De oorsprong van de muziek ligt in de tijd van de Ottomaanse overheersing van de Balkan. De Sevdalinka worden gecomponeerd in de zogenaamde zigeunertoonladder, die een oriëntaalse sfeer schept.[2] In de Ottomaanse tijd werd sevdah vaak begeleid met een saz. Later werd het meer gebruikelijk om sevdah te begeleiden met instrumenten als accordeon en ook viool, klarinet en gitaar.[1]
Betekenis en herkomst van de term sevdah
Het woord sevdah komt van het Turkse woord sevda, dat liefde betekent. Het woord sevda komt ook voor in de Turkse term kara sevdah, duistere liefde. Indirect komt het woord sevdah ook van het Arabische woord sawda, dat melancholie of zwartgalligheid betekent.[3]
In de hedendaagse Bosnische taal betekent sevdah ook sterke liefde, het verlangen naar liefde, en meer specifiek hopeloze, pijnlijke liefde die gedoemd is om nooit vervuld te worden.
Teksten van sevdahliederen (sevdalinka) gaan dan ook vaak over de liefde en over onbeantwoorde of onbereikbare liefdes. Maar hoewel sevdahmuziek melancholisch klinkt, zijn de teksten dat niet altijd. Een sevdahlied kan gaan over allerlei onderwerpen. Het kan ook een opgewekt verhaal zijn over twee geliefden die gelukkig samen zijn.[4][1]
Geschiedenis
Sevdah is een eeuwenoud genre.
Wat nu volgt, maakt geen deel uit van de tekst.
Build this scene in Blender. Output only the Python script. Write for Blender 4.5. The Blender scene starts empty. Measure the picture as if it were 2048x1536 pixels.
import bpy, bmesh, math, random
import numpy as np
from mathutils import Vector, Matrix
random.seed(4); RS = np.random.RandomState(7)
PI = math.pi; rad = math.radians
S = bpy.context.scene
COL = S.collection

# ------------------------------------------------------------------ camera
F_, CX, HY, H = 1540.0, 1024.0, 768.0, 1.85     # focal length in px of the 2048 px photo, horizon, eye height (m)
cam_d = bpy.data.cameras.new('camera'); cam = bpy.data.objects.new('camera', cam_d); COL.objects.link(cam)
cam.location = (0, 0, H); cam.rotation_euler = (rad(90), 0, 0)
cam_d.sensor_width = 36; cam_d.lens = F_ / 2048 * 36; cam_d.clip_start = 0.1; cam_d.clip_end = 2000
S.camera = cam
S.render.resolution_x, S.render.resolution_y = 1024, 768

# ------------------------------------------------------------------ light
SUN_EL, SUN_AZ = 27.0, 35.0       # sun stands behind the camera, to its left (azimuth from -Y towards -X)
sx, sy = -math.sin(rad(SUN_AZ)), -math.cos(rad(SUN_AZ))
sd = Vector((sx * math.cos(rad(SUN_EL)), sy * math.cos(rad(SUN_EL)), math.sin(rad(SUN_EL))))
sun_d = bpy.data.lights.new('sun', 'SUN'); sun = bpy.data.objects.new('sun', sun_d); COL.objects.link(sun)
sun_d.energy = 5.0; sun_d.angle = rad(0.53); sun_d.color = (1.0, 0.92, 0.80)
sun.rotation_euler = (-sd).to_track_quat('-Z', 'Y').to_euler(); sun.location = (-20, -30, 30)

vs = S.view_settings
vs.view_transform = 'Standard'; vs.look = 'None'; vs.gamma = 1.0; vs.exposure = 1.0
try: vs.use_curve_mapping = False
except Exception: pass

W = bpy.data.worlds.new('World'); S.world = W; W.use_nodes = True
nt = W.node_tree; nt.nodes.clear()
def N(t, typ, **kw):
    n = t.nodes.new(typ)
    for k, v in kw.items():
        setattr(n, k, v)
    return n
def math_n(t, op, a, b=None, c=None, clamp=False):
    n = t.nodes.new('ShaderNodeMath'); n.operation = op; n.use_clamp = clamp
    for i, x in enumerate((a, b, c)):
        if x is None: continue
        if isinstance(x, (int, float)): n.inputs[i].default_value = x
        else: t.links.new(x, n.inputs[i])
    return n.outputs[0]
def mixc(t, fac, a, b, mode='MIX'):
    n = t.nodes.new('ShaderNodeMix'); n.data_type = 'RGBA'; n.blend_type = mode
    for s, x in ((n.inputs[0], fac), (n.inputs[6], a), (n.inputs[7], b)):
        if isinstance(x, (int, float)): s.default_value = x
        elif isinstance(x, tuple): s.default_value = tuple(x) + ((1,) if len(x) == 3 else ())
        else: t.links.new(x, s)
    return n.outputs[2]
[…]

Sevdah is ontstaan uit een vermenging van invloeden uit Oost en West: Zuid-slavische liederen en verhalen gecombineerd met Oosterse invloeden uit de Ottomaanse tijd en westerse invloeden vanaf de Oostenrijks-Habsburgse tijd.[5]
Sevdah wordt gezien als een Bosnisch genre, maar is niet exclusief Bosnisch. Sommige melodieën kwamen vermoedelijk uit het Oosten, en het is mogelijk dat liederen en melodieën uit verschillende delen van de Balkan met elkaar vermengd raakten.[4][1] Ook sevdahmusici waren niet altijd Bosnisch. Bij Radio Belgrado speelden bijvoorbeeld ook Servische sevdahmusici als Vule Jevtić en Vlastimir Pavlović Carevac.[6]
Ottomaanse tijd
In de Ottomaanse tijd werd sevdah vaak begeleid met een saz, de Turkse langhalsluit. De muziek was sterk beïnvloed door Oosterse maqam-structuren. De Oosterse (maqam) invloed in sevdah is onder andere terug te horen in brede, uitgestrekte melodiebogen met veel verfijnde verfraaiingen en versieringen.[1][7][8]
Oostenrijks-Habsburgse tijd
In de Oostenrijks-Habsburgse tijd werd sevdah meer aangepast aan westerse standaarden, en aan westerse percepties van de Oriënt. De accordeon deed zijn intrede en verdrong andere muziekinstrumenten.
Vanaf (eind) 19e eeuw werd sevdah een populair genre in kafana's (koffiebars).[3][9]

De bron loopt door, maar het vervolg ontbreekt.